_YOUR GOAL:_ Extract, from the listing that follows, each line containing the word "Python".

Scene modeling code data
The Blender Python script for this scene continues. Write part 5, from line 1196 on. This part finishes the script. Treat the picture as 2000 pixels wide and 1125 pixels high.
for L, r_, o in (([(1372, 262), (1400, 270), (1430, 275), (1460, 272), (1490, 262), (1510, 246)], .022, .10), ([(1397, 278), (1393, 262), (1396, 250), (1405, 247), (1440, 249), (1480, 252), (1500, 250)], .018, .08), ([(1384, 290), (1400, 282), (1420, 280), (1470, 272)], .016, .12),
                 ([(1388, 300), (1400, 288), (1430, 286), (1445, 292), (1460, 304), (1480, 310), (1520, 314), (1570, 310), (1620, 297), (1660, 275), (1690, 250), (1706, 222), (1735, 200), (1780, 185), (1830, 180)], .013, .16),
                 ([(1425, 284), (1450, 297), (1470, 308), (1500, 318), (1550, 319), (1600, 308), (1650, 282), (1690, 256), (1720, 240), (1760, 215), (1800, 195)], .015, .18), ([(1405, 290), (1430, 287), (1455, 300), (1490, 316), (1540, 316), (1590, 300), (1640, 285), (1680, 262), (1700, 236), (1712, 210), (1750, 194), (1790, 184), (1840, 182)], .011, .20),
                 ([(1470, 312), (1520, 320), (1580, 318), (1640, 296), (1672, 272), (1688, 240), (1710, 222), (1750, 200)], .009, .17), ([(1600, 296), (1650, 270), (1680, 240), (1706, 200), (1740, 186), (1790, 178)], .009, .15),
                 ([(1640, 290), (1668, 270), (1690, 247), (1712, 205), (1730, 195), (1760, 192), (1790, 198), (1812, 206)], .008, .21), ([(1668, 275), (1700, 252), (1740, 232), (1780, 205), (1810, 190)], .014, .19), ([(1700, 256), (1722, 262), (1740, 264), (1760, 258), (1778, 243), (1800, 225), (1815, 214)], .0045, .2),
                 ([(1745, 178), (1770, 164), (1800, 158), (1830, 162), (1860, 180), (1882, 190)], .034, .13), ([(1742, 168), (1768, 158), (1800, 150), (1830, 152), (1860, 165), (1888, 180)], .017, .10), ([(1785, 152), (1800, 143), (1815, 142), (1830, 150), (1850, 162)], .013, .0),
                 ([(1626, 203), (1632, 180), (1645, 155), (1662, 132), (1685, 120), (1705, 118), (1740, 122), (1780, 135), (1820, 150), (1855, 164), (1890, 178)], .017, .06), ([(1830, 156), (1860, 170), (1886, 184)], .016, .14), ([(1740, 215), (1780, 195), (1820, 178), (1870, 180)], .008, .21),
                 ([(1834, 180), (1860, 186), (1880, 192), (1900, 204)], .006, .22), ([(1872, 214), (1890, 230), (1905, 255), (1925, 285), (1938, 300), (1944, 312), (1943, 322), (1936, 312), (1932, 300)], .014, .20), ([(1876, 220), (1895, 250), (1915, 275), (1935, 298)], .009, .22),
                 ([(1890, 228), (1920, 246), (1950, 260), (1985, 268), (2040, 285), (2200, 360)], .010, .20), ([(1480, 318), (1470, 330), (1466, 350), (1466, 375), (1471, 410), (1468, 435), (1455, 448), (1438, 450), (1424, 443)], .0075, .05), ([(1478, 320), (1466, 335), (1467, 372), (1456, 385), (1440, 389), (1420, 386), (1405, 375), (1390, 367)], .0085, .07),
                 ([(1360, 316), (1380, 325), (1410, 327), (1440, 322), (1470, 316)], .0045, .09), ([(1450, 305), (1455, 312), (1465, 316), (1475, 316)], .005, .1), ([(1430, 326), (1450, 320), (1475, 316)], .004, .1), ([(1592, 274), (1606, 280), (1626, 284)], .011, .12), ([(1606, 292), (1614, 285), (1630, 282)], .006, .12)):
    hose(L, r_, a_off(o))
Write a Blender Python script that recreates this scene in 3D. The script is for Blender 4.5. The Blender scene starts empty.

_TASK OUTPUT:_
The Blender Python script for this scene continues. Write part 5, from line 1196 on. This part finishes the script. Treat the picture as 2000 pixels wide and 1125 pixels high.
Write a Blender Python script that recreates this scene in 3D. The script is for Blender 4.5. The Blender scene starts empty.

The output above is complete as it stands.